TASK STATEMENT
Extract the text of each entry below exactly, leaving every image behind.

3D scene scripts
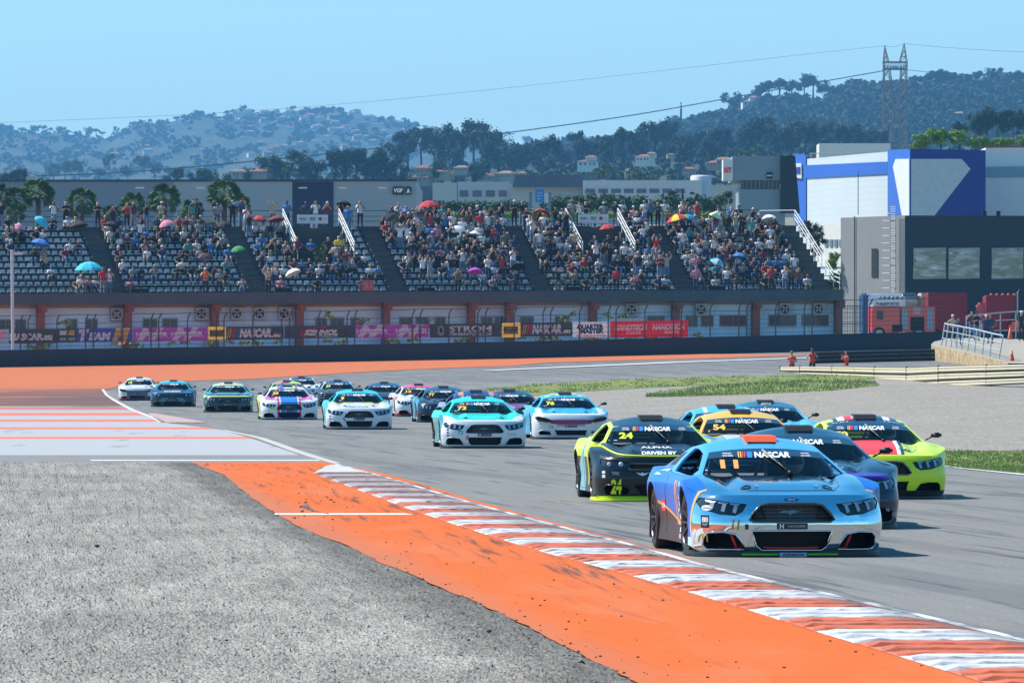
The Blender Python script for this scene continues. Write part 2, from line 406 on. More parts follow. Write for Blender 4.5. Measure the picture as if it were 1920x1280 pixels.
# --- infield on the right: gravel, grass
patch('gravel_trap', [(1480, 706), (1210, 716), (1080, 728), (960, 738), (935, 743), (985, 752), (1070, 768), (1150, 788), (1290, 806), (1560, 848), (1790, 877), (2000, 900)], [(2900, 706), (2900, 900)], M_GR, 2)
patch('grass_verge', [(1500, 703.6), (1210, 711), (1060, 719), (975, 723.5), (905, 731), (890, 738), (935, 742.5)], [(1640, 703.6), (1640, 712), (1470, 716), (1215, 728), (1040, 738), (985, 746)][:5] + [(1000, 742.5)], M_GRASS, 3)
patch('grass_tongue', [(1470, 716), (1300, 727), (1225, 737), (1210, 745)], [(1640, 716), (1650, 724), (1560, 733), (1420, 740), (1250, 745)], M_GRASS, 3)
patch('right_grass', [(1835, 846), (1650, 850), (1600, 853), (1680, 866), (1785, 877), (1960, 893)], [(2900, 846), (2900, 893)], M_GRASS, 3)
patch('infield_line', [(1640, 859), (1785, 877.5), (1930, 892.5), (2100, 911)], [(1650, 859), (1795, 877.5), (1955, 892.5), (2900, 911)], M_WHITE_LINE, 4)
patch('far_white_line', [(1745, 664.0), (1500, 672.0), (1250, 680.5), (1010, 691.0), (900, 696)], [(1760, 664.5), (1535, 672.0), (1290, 680.5), (1045, 691.0), (930, 696)], M_WHITE_LINE, 3)

# --- sawtooth kerb: teeth with a step towards the camera, three white then three red
def edge_at(E, y):
    lo, hi = 600.0, 1400.0
    v = 680 + 28000.0 / y; u = lerpt(v, [p[1] for p in E], [p[0] for p in E]); return (u - 960) * y / FP
mb = MB(); T = 4.77; tooth = T / 6; y = 40.35; i = 0
while y < 134.0:
    if y > 45.5:
        ym = y + tooth / 2; white = (math.floor((ym - 49.6 + T / 4) / (T / 2)) % 2 == 0)
        pass
        h = .034 + rng.uniform(-.004, .004)
        ya, yb = y, y + tooth
        def ex(E, q, d=0):
            if E is KL and q > 280000:
                t = (q - 28000 / 208.0) / 14.0; return edge_at(KL, 28000 / 208.0) + (edge_at(L, q) - edge_at(KL, q)) * 0 + t * .5
            return edge_at(E, q) + d
        la, lb = ex(KL, ya), ex(KL, yb); ra, rb = ex(L, ya, -.03), ex(L, yb, -.03)
        n = 14; vs = []
        for k in range(n + 1):
            t = k / n; hh = h * min(1, (1 - t) * 5) * (1 if t > .0 else .6) + .002
            j = lambda a: a * (noise.noise((y * 3, t * 7 + a, i)) if True else 0)
            w = .015 * noise.noise((t * 9, y * 5, 0)); w2 = .02 * noise.noise((t * 13, y * 5, 4))
            xa = la + (ra - la) * t; xb = lb + (rb - lb) * t
            vs += [(xa, ya + w, .011), (xa, ya + .03 + w, .011 + hh * (.75 + .5 * noise.noise((t * 11, y * 3, 2)))), (xa, ya + tooth * .38 + w2, .011 + hh), (xb, yb - .01 + w2, .012)]
        fs = []
        for k in range(n):
            for r in range(3): q = k * 4 + r; fs.append((q, q + 1, q + 5, q + 4) if True else None)
        fs.append((0, 3, 2, 1)); fs.append((4 * n, 4 * n + 1, 4 * n + 2, 4 * n + 3))
        mb.add(vs, fs, 0 if white else 1)
    y += tooth; i += 1
mkw = M('kerb_white_paint', (.58, .59, .61), .65); x, y_, z = mkw.coords(True)
mkw.mix(mkw.noise(3.5, mkw.vec(x * .7, y_ * 1.4), 5, .7).smooth(.45, .60) * .65, (.27, .24, .24)); mkw.scale_col(mkw.noise(9) * .3 + .82)
mkw.mix((x + y_ * .09 - 8.475 + mkw.noise(2.5, mkw.vec(x, y_ * .4)) * .5).smooth(-.25, .25) * (133.5 - y_).smooth(0, 1) * .75, (.22, .21, .21))
mkr = M('kerb_red_paint', (.56, .105, .035), .7); x, y_, z = mkr.coords(True)
mkr.mix(mkr.noise(3.0, mkr.vec(x * .8, y_ * 1.6), 5, .7).smooth(.48, .64) * .75, (.22, .075, .05)); mkr.scale_col(mkr.noise(7) * .5 + .75); mkr.mix((x + y_ * .09 - 8.475 + mkr.noise(2.5, mkr.vec(x, y_ * .4)) * .5).smooth(-.35, .2) * .8, (.13, .07, .06))
tip = [G(u_, v_, .014) for u_, v_ in ((587, 888), (640, 888.5), (690, 887.5), (664, 879), (630, 871), (612, 874))]; mb.add(tip, [tuple(range(6))], 0)
tag(mb.build('race_kerb', [mkw.done(), mkr.done()]), 'sawtooth kerb with alternating white and red blocks along the track edge', 'kerb')

# --- near gravel: a finely roughened sheet, real bumps
nr, nc = 400, 620
vv = 866.6 + (1296 - 866.6) * (np.arange(nr) / (nr - 1)); OLu = np.interp(vv, [p[1] for p in OL], [p[0] for p in OL])
D = 28000.0 / (vv - 680)
jg = np.array([7 * (v - 660) / 300 * (noise.noise((v * .11, 1.3, 0)) + .6 * noise.noise((v * .45, 7, 0))) for v in vv])
U = -40 + (OLu + 4 + jg * 1.0 + 40)[:, None] * (np.arange(nc) / (nc - 1))[None, :]
X = (U - 960) * D[:, None] / FP + rng.normal(0, .004, (nr, nc)); Y = np.repeat(D[:, None], nc, 1) * (1 + rng.normal(0, .0002, (nr, nc)))
def smooth2(a):
    return (a + np.roll(a, 1, 1) * .6 + np.roll(a, 1, 0) * .35) / 1.95
Z = smooth2(rng.normal(0, 1, (nr, nc))) * .0055 + .012
low = rng.normal(0, 1, (nr // 8 + 2, nc // 14 + 2)); li = np.arange(nr) / 8; lj = np.arange(nc) / 14
lw = np.array([np.interp(lj, np.arange(low.shape[1]), low[int(q)] * (1 - q % 1) + low[int(q) + 1] * (q % 1)) for q in li])
Z += lw * .008
mask = rng.random((nr, nc)) > .9975; Z[mask] += .03
edge = np.clip((OLu[:, None] + 4 - U) / 70, 0, 1); Z = Z * (.5 + .5 * edge) - .006 * (1 - edge)
Z[:, -1] = -.012
co = np.stack([X, Y, Z], 2).reshape(-1, 3).astype(np.float32)
me = bpy.data.meshes.new('gravel_field'); a = (np.arange(nr - 1)[:, None] * nc + np.arange(nc - 1)[None, :]).reshape(-1)
fc = np.stack([a, a + nc, a + nc + 1, a + 1], 1).astype(np.int32)
me.vertices.add(len(co)); me.vertices.foreach_set('co', co.reshape(-1)); me.loops.add(fc.size); me.loops.foreach_set('vertex_index', fc.reshape(-1))
me.polygons.add(len(fc)); me.polygons.foreach_set('loop_start', np.arange(0, fc.size, 4, dtype=np.int32)); me.update(calc_edges=True)
me.materials.append(M_GRN); tag(link('gravel_field', me), kind='stuff', label='grey gravel of the run-off in the left foreground', cat='gravel')

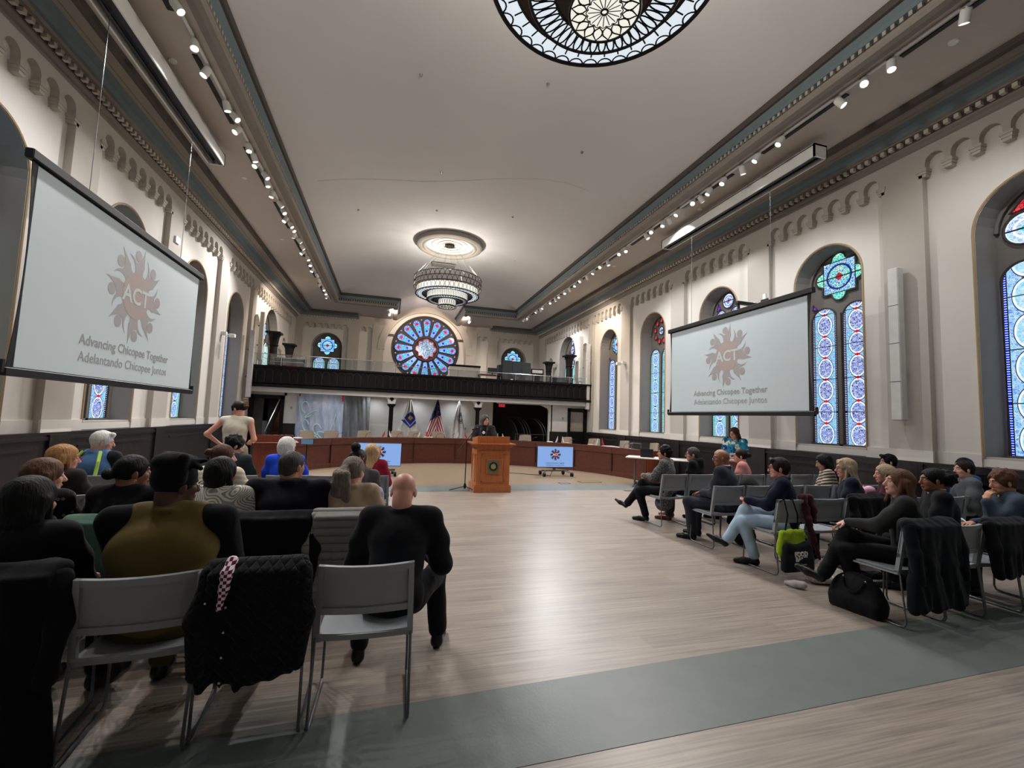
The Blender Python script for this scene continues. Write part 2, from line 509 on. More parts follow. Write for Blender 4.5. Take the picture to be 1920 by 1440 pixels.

WRITTEN ANSWER
The Blender Python script for this scene continues. Write part 2, from line 406 on. More parts follow. Write for Blender 4.5. Measure the picture as if it were 1920x1280 pixels.
# --- infield on the right: gravel, grass
patch('gravel_trap', [(1480, 706), (1210, 716), (1080, 728), (960, 738), (935, 743), (985, 752), (1070, 768), (1150, 788), (1290, 806), (1560, 848), (1790, 877), (2000, 900)], [(2900, 706), (2900, 900)], M_GR, 2)
patch('grass_verge', [(1500, 703.6), (1210, 711), (1060, 719), (975, 723.5), (905, 731), (890, 738), (935, 742.5)], [(1640, 703.6), (1640, 712), (1470, 716), (1215, 728), (1040, 738), (985, 746)][:5] + [(1000, 742.5)], M_GRASS, 3)
patch('grass_tongue', [(1470, 716), (1300, 727), (1225, 737), (1210, 745)], [(1640, 716), (1650, 724), (1560, 733), (1420, 740), (1250, 745)], M_GRASS, 3)
patch('right_grass', [(1835, 846), (1650, 850), (1600, 853), (1680, 866), (1785, 877), (1960, 893)], [(2900, 846), (2900, 893)], M_GRASS, 3)
patch('infield_line', [(1640, 859), (1785, 877.5), (1930, 892.5), (2100, 911)], [(1650, 859), (1795, 877.5), (1955, 892.5), (2900, 911)], M_WHITE_LINE, 4)
patch('far_white_line', [(1745, 664.0), (1500, 672.0), (1250, 680.5), (1010, 691.0), (900, 696)], [(1760, 664.5), (1535, 672.0), (1290, 680.5), (1045, 691.0), (930, 696)], M_WHITE_LINE, 3)

# --- sawtooth kerb: teeth with a step towards the camera, three white then three red
def edge_at(E, y):
    lo, hi = 600.0, 1400.0
    v = 680 + 28000.0 / y; u = lerpt(v, [p[1] for p in E], [p[0] for p in E]); return (u - 960) * y / FP
mb = MB(); T = 4.77; tooth = T / 6; y = 40.35; i = 0
while y < 134.0:
    if y > 45.5:
        ym = y + tooth / 2; white = (math.floor((ym - 49.6 + T / 4) / (T / 2)) % 2 == 0)
        pass
        h = .034 + rng.uniform(-.004, .004)
        ya, yb = y, y + tooth
        def ex(E, q, d=0):
            if E is KL and q > 280000:
                t = (q - 28000 / 208.0) / 14.0; return edge_at(KL, 28000 / 208.0) + (edge_at(L, q) - edge_at(KL, q)) * 0 + t * .5
            return edge_at(E, q) + d
        la, lb = ex(KL, ya), ex(KL, yb); ra, rb = ex(L, ya, -.03), ex(L, yb, -.03)
        n = 14; vs = []
        for k in range(n + 1):
            t = k / n; hh = h * min(1, (1 - t) * 5) * (1 if t > .0 else .6) + .002
            j = lambda a: a * (noise.noise((y * 3, t * 7 + a, i)) if True else 0)
            w = .015 * noise.noise((t * 9, y * 5, 0)); w2 = .02 * noise.noise((t * 13, y * 5, 4))
            xa = la + (ra - la) * t; xb = lb + (rb - lb) * t
            vs += [(xa, ya + w, .011), (xa, ya + .03 + w, .011 + hh * (.75 + .5 * noise.noise((t * 11, y * 3, 2)))), (xa, ya + tooth * .38 + w2, .011 + hh), (xb, yb - .01 + w2, .012)]
        fs = []
        for k in range(n):
            for r in range(3): q = k * 4 + r; fs.append((q, q + 1, q + 5, q + 4) if True else None)
        fs.append((0, 3, 2, 1)); fs.append((4 * n, 4 * n + 1, 4 * n + 2, 4 * n + 3))
        mb.add(vs, fs, 0 if white else 1)
    y += tooth; i += 1
mkw = M('kerb_white_paint', (.58, .59, .61), .65); x, y_, z = mkw.coords(True)
mkw.mix(mkw.noise(3.5, mkw.vec(x * .7, y_ * 1.4), 5, .7).smooth(.45, .60) * .65, (.27, .24, .24)); mkw.scale_col(mkw.noise(9) * .3 + .82)
mkw.mix((x + y_ * .09 - 8.475 + mkw.noise(2.5, mkw.vec(x, y_ * .4)) * .5).smooth(-.25, .25) * (133.5 - y_).smooth(0, 1) * .75, (.22, .21, .21))
mkr = M('kerb_red_paint', (.56, .105, .035), .7); x, y_, z = mkr.coords(True)
mkr.mix(mkr.noise(3.0, mkr.vec(x * .8, y_ * 1.6), 5, .7).smooth(.48, .64) * .75, (.22, .075, .05)); mkr.scale_col(mkr.noise(7) * .5 + .75); mkr.mix((x + y_ * .09 - 8.475 + mkr.noise(2.5, mkr.vec(x, y_ * .4)) * .5).smooth(-.35, .2) * .8, (.13, .07, .06))
tip = [G(u_, v_, .014) for u_, v_ in ((587, 888), (640, 888.5), (690, 887.5), (664, 879), (630, 871), (612, 874))]; mb.add(tip, [tuple(range(6))], 0)
tag(mb.build('race_kerb', [mkw.done(), mkr.done()]), 'sawtooth kerb with alternating white and red blocks along the track edge', 'kerb')

# --- near gravel: a finely roughened sheet, real bumps
nr, nc = 400, 620
vv = 866.6 + (1296 - 866.6) * (np.arange(nr) / (nr - 1)); OLu = np.interp(vv, [p[1] for p in OL], [p[0] for p in OL])
D = 28000.0 / (vv - 680)
jg = np.array([7 * (v - 660) / 300 * (noise.noise((v * .11, 1.3, 0)) + .6 * noise.noise((v * .45, 7, 0))) for v in vv])
U = -40 + (OLu + 4 + jg * 1.0 + 40)[:, None] * (np.arange(nc) / (nc - 1))[None, :]
X = (U - 960) * D[:, None] / FP + rng.normal(0, .004, (nr, nc)); Y = np.repeat(D[:, None], nc, 1) * (1 + rng.normal(0, .0002, (nr, nc)))
def smooth2(a):
    return (a + np.roll(a, 1, 1) * .6 + np.roll(a, 1, 0) * .35) / 1.95
Z = smooth2(rng.normal(0, 1, (nr, nc))) * .0055 + .012
low = rng.normal(0, 1, (nr // 8 + 2, nc // 14 + 2)); li = np.arange(nr) / 8; lj = np.arange(nc) / 14
lw = np.array([np.interp(lj, np.arange(low.shape[1]), low[int(q)] * (1 - q % 1) + low[int(q) + 1] * (q % 1)) for q in li])
Z += lw * .008
mask = rng.random((nr, nc)) > .9975; Z[mask] += .03
edge = np.clip((OLu[:, None] + 4 - U) / 70, 0, 1); Z = Z * (.5 + .5 * edge) - .006 * (1 - edge)
Z[:, -1] = -.012
co = np.stack([X, Y, Z], 2).reshape(-1, 3).astype(np.float32)
me = bpy.data.meshes.new('gravel_field'); a = (np.arange(nr - 1)[:, None] * nc + np.arange(nc - 1)[None, :]).reshape(-1)
fc = np.stack([a, a + nc, a + nc + 1, a + 1], 1).astype(np.int32)
me.vertices.add(len(co)); me.vertices.foreach_set('co', co.reshape(-1)); me.loops.add(fc.size); me.loops.foreach_set('vertex_index', fc.reshape(-1))
me.polygons.add(len(fc)); me.polygons.foreach_set('loop_start', np.arange(0, fc.size, 4, dtype=np.int32)); me.update(calc_edges=True)
me.materials.append(M_GRN); tag(link('gravel_field', me), kind='stuff', label='grey gravel of the run-off in the left foreground', cat='gravel')

The Blender Python script for this scene continues. Write part 2, from line 509 on. More parts follow. Write for Blender 4.5. Take the picture to be 1920 by 1440 pixels.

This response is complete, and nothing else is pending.